VRE integration is highly dependent on each country’s unique situation, including its grid infrastructure and energy policies. Successful integration relies on the adaptation of strategies to local conditions to overcome challenges and optimise renewable energy use.

Renewable power curtailment has economic impacts that extend beyond just lost energy production. It reduces project developer revenues, potentially discouraging future investments, and can also lead to additional costs for countries if they must compensate developers for the curtailed electricity.

With key regional developments impacting equipment manufacturers, developers and utilities, the financial health of renewable energy companies has evolved since last year. In China, ongoing oversupply-induced price competition that solar PV manufacturers began experiencing in 2023 has pushed the net margins of many into the negative. However, as wind industry production overcapacity is less prevalent, players could achieve stable positive returns.

Outside of China, the wind industry is recovering from previous losses, because the macroeconomic environment has become more stable than in 2022 and 2023, when high inflation and interest rates were causing supply chain disruptions. Wind manufacturers in Europe and the United States have shifted their focus towards stricter financial discipline and supply chain risk management.

Overall investor sentiment concerning new capacity development remains strong. Developers with large and diverse generation portfolios are tending to maintain or further increase their renewable capacity deployment goals. However, considering recent policy changes both in the United States and Europe, some developers (mainly those focused on offshore wind) have revised their commitments to 2030.

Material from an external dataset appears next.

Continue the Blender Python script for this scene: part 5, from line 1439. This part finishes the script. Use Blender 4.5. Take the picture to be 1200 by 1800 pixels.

To quantify the energy security benefits of renewable energy deployment in fuel-importing countries (excluding imports of oil and its products), we compared actual trends in capacity additions with electricity generation under a counterfactual scenario in which no new non-hydro renewable energy capacity was added after 2010 – called the Low-RES (renewable energy source) scenario. In the scenario, electricity that was actually generated from wind and solar would instead have been produced using coal and natural gas, with additional fossil fuel demand met through increased imports. The result would be substantial increase in reliance on imported fuels for electricity generation, significantly raising energy security risks in many countries.

In the European Union, in 2023, about one-quarter of the EU electricity supply was met by imported fossil fuels, and without wind, solar PV and bioenergy, this share would have reached nearly 50%. In the Low-RES scenario, the energy security challenges during the 2022 energy crisis would have been significantly more severe. In China, imports accounted for about 10% of the country’s total coal supply in 2023 – and nearly 40% of natural gas. Without deployment of renewables over the past decade, China’ s fossil fuel-based electricity generation would have been more than 25% higher. This would have potentially required a doubling of fossil fuel imports, raising China’s electricity supply import dependence from 7% to nearly 25%. In Brazil, imports of natural gas would have nearly quintupled, pushing electricity import dependence close to 30%, despite the country’s large hydropower base.

In the Low-RES scenario, global imports of coal and gas in 2023 would have been around 45% higher – equivalent to 8 000 TWh of additional fuel inputs. This means roughly 700 million tonnes of coal and 400 billion cubic metres of natural gas, together representing about 10% of total global consumption of these fuels in 2023. Assuming historical fossil fuel price trends, fuel-importing countries would have spent approximately USD 1.3 trillion more on coal and natural gas imports between 2010 and 2023. Without the deployment of non-hydro renewables, import expenditures in 2022 alone would have been over USD 500 billion higher – more than the GDP of many mid-sized economies.